On escrit de Bergamo que les Espagnols ont receu quelque eschec devant Casal d'où le gouverneur10 doit avoir fait une bien gagliarde sortie en ruinant leur ouvrages, dont nous attendons plus de certitude. Du despuis que ce siège a commencé, le gouverneur de Milan11 tient son agent ordinaire12 auprès la duchesse de Mantoue13; le mesme font les Vénitiens14, qui en sont jaloux et ont donné ordre à son ambassadeur à Rome15, qui estoit sur le point de s'en aller malsatisfait des Barbareni16, d'y demeurer formé pour quelque temps.
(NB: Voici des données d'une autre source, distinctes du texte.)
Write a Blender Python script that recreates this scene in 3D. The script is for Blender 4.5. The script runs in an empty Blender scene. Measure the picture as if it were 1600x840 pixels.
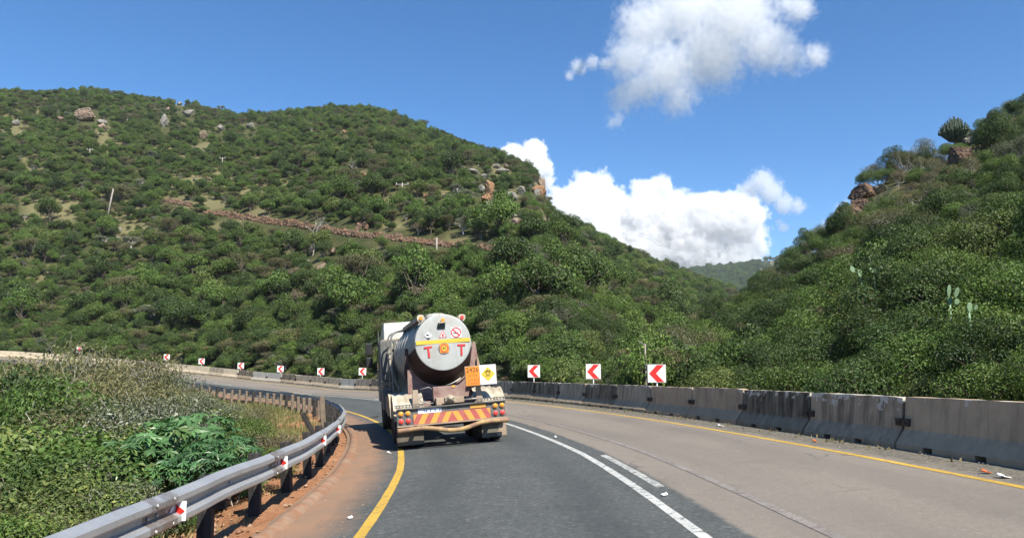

L'ambassadeur de Savoye17 craint grandement pour Casal y ayant peu de gens et de munition et si les Venétiens ne s'y opposent à force ouverte, on craint que les Espagnols n'en viennent au but.
I'y joints ce que i'ay de Rome18 avec mes reccomandations accoustumées demeurant à jamais, monsieur,
vostre serviteur très obligé
C. Marin m.s.
De Zurig, ce 23 d'Avril 1640.
On descrie icy dereschef quelque eschec, que les Suédois doivent avoir receu en Saxe par les impériaux, dont ie suis certes fort en peine.
Onder aan de bijlage (no. 8): Je vous reccomande cy-joincte à monsieur Strasburger19, lequel ie presse dereschef pour mes intérêts.
In dorso schreef Grotius: 28 April 1640. Marin.